Directions:
Retype exactly the lines from the first one through the line with "0, .36), .012, n=12), M_CHROME, t)", including both ends; skip any pictures.

[Records with scene code]
◇ ◇ ◇ ◇ ◇ ◇ ◇
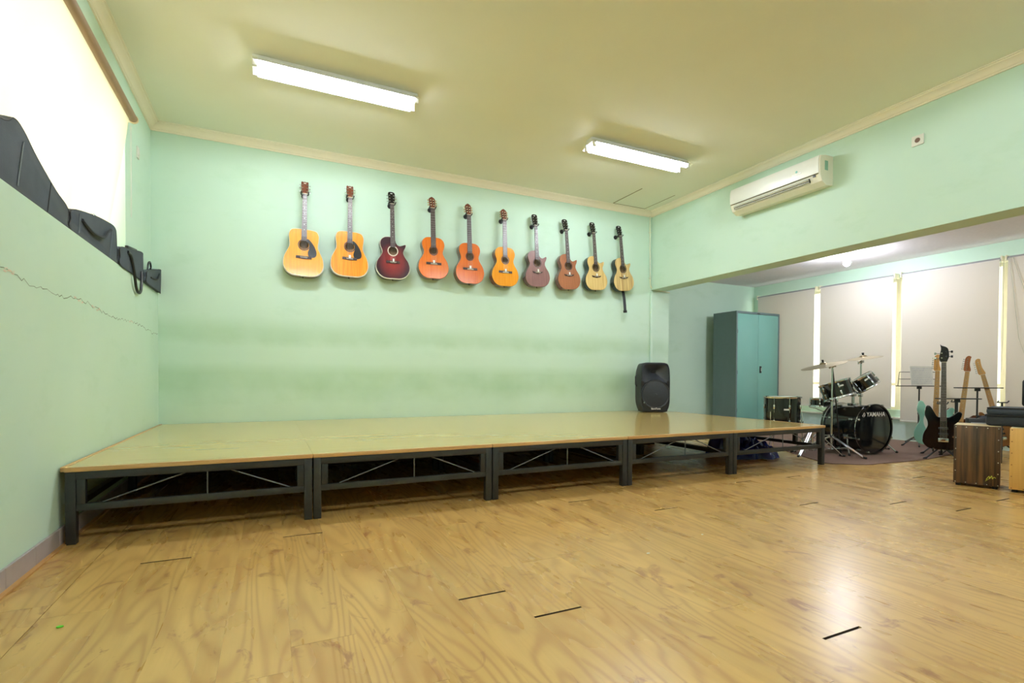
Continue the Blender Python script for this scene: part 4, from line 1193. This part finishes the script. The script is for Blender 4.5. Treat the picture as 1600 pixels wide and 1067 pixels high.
def cymbal_stand(label, loc, ztop, head, boom=None, angs=(0, 120, 240), R=.42, hub=.36):
    t = thing('cymbal_stand', label, 'stand', loc)
    obj('pole', MB().cyl((0, 0, .04), (0, 0, ztop * .62), .013, n=14).cyl((0, 0, ztop * .6), (0, 0, ztop), .0095, n=12), M_CHROME, t)
    obj('clamp', MB().box(-.022, .022, -.020, .020, ztop * .60, ztop * .60 + .04, bevel=.005).cyl((-.045, 0, ztop * .62), (.045, 0, ztop * .62), .005, n=8), M_CHROME, t)
    obj('clamp', MB().box(-.024, .024, -.020, .020, hub - .02, hub + .03, bevel=.005), M_CHROME, t)
    obj('tilter', MB().sphere((0, 0, ztop), .020, 10).cyl((-.05, -.012, ztop - .008), (.05, .012, ztop + .004), .007, n=8).box(-.062, -.040, -.005, .005, ztop - .026, ztop + .010, bevel=.002).box(.040, .062, -.005, .005, ztop - .006, ztop + .024, bevel=.002), M_BRONZE if boom else M_CHROME, t)
    hd = Vector(head) - Vector(loc)
    obj('rod', MB().cyl((0, 0, ztop), hd, .006, n=8), M_CHROME, t)
    if boom: obj('boom', MB().cyl((0, 0, ztop), boom, .008, n=8), M_WIRE, t)
    tripod(t, 0, R, angs=angs, hub=hub)
    return t
cymbal_stand('chrome cymbal stand in front of the bass drum shell, under the left cymbal', (7.05, -2.235, CZ), 1.035, (6.985, -2.17, 1.085), boom=(.17, -.03, -.19), angs=(-100, 145, 28), R=.42, hub=.20)
cymbal_stand('chrome cymbal stand right of the bass drum, under the right cymbal', (7.80, -2.12, CZ), 1.10, (7.735, -2.185, 1.19), angs=(80, 200, 320), R=.30, hub=.28)
# a low chrome boom stand folded beside the floor tom
t = thing('tripod_stand', 'low chrome tripod stand beside the floor tom, seen under the stage edge', 'stand', (6.72, -2.22, CZ))
tripod(t, 0, .30, angs=(75, 190, 310), hub=.30)
obj('pole', MB().cyl((0, 0, .05), (0, 0, .36), .012, n=12), M_CHROME, t)

# ================================================================== MUSIC STANDS
def music_stand(label, loc, ztray, width, rz, wires=False, tray_t=.012, legR=.26, angs=(20, 140, 260), knob=True):
    t = thing('music_stand', label, 'music stand', loc, (0, 0, rz))
    obj('pole', MB().cyl((0, 0, .06), (0, 0, ztray * .55), .012, n=12).cyl((0, 0, ztray * .55), (0, 0, ztray), .009, n=12), M_STEEL, t)
    obj('collar', MB().cyl((0, 0, ztray * .55 - .02), (0, 0, ztray * .55 + .03), .016, n=12), M_STEEL, t)
    obj('tray', MB().box(-width / 2, width / 2, -.045, .02, ztray, ztray + tray_t, bevel=.003), M_STEEL, t)
    if knob: obj('swivel', MB().box(-.022, .022, -.02, .02, ztray - .035, ztray, bevel=.005), M_STEEL, t)
    for a in angs:
        a_ = math.radians(a); c_, s_ = math.cos(a_), math.sin(a_)
        lg = obj('leg', MB().cyl((.012 * c_, .012 * s_, .14), (legR * c_, legR * s_, .012), .008, n=8).cyl((.012 * c_, .012 * s_, .07), (legR * .5 * c_, legR * .5 * s_, .075), .005, n=6), M_STEEL, t)
        obj('rubber_foot', MB().cyl(((legR - .02) * c_, (legR - .02) * s_, .016), ((legR + .015) * c_, (legR + .015) * s_, .010), .010, n=8), M_RUBBER, lg)
    if wires:
        h, hw = .195, .24
        fr = obj('desk_frame', MB().tube([(-hw - .035, .012, ztray + .01), (-hw, .035, ztray + h)], .004, 6).tube([(hw + .035, .012, ztray + .01), (hw, .035, ztray + h)], .004, 6)
                 .tube([(-hw, .035, ztray + h), (hw, .035, ztray + h)], .004, 6).tube([(-hw - .015, .025, ztray + .10), (hw + .015, .025, ztray + .10)], .004, 6), M_WIRE, t)
    return t
RZ = math.radians(-27)
music_stand('black folding music stand holding sheet music, left of the bass', (8.93, -2.215, CZ), .79, .60, RZ, wires=True, angs=(200, 235, 80), legR=.30)
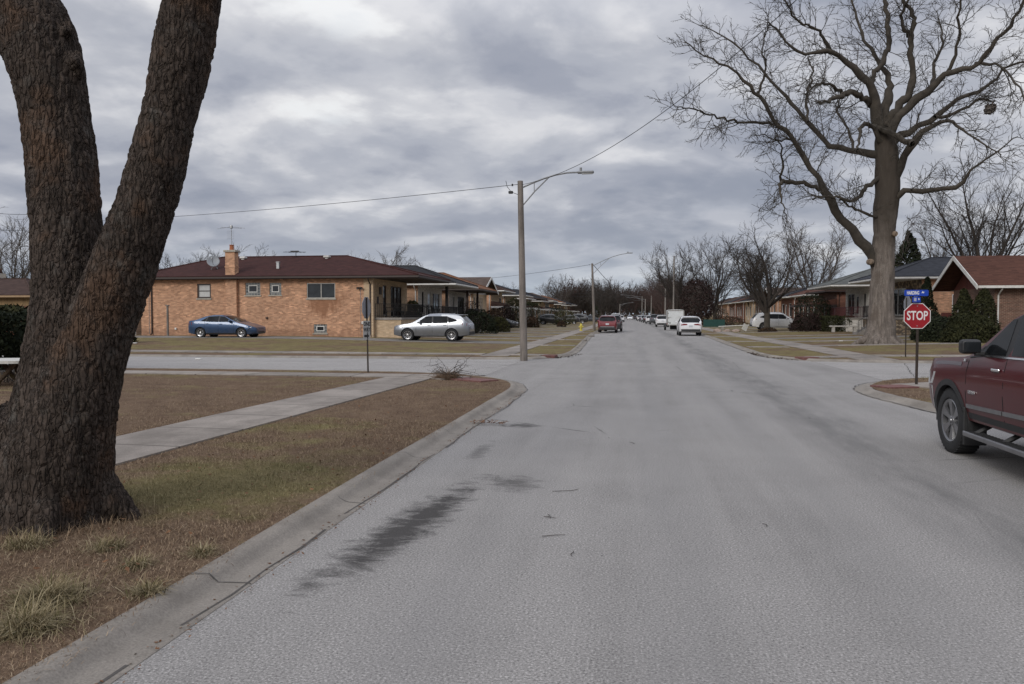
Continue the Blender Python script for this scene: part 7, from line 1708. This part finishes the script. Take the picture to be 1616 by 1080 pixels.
◇ ◇ ◇ ◇ ◇ ◇ ◇
Task response:
Continue the Blender Python script for this scene: part 4, from line 1193. This part finishes the script. The script is for Blender 4.5. Treat the picture as 1600 pixels wide and 1067 pixels high.
def cymbal_stand(label, loc, ztop, head, boom=None, angs=(0, 120, 240), R=.42, hub=.36):
    t = thing('cymbal_stand', label, 'stand', loc)
    obj('pole', MB().cyl((0, 0, .04), (0, 0, ztop * .62), .013, n=14).cyl((0, 0, ztop * .6), (0, 0, ztop), .0095, n=12), M_CHROME, t)
    obj('clamp', MB().box(-.022, .022, -.020, .020, ztop * .60, ztop * .60 + .04, bevel=.005).cyl((-.045, 0, ztop * .62), (.045, 0, ztop * .62), .005, n=8), M_CHROME, t)
    obj('clamp', MB().box(-.024, .024, -.020, .020, hub - .02, hub + .03, bevel=.005), M_CHROME, t)
    obj('tilter', MB().sphere((0, 0, ztop), .020, 10).cyl((-.05, -.012, ztop - .008), (.05, .012, ztop + .004), .007, n=8).box(-.062, -.040, -.005, .005, ztop - .026, ztop + .010, bevel=.002).box(.040, .062, -.005, .005, ztop - .006, ztop + .024, bevel=.002), M_BRONZE if boom else M_CHROME, t)
    hd = Vector(head) - Vector(loc)
    obj('rod', MB().cyl((0, 0, ztop), hd, .006, n=8), M_CHROME, t)
    if boom: obj('boom', MB().cyl((0, 0, ztop), boom, .008, n=8), M_WIRE, t)
    tripod(t, 0, R, angs=angs, hub=hub)
    return t
cymbal_stand('chrome cymbal stand in front of the bass drum shell, under the left cymbal', (7.05, -2.235, CZ), 1.035, (6.985, -2.17, 1.085), boom=(.17, -.03, -.19), angs=(-100, 145, 28), R=.42, hub=.20)
cymbal_stand('chrome cymbal stand right of the bass drum, under the right cymbal', (7.80, -2.12, CZ), 1.10, (7.735, -2.185, 1.19), angs=(80, 200, 320), R=.30, hub=.28)
# a low chrome boom stand folded beside the floor tom
t = thing('tripod_stand', 'low chrome tripod stand beside the floor tom, seen under the stage edge', 'stand', (6.72, -2.22, CZ))
tripod(t, 0, .30, angs=(75, 190, 310), hub=.30)
obj('pole', MB().cyl((0, 0, .05), (0, 0, .36), .012, n=12), M_CHROME, t)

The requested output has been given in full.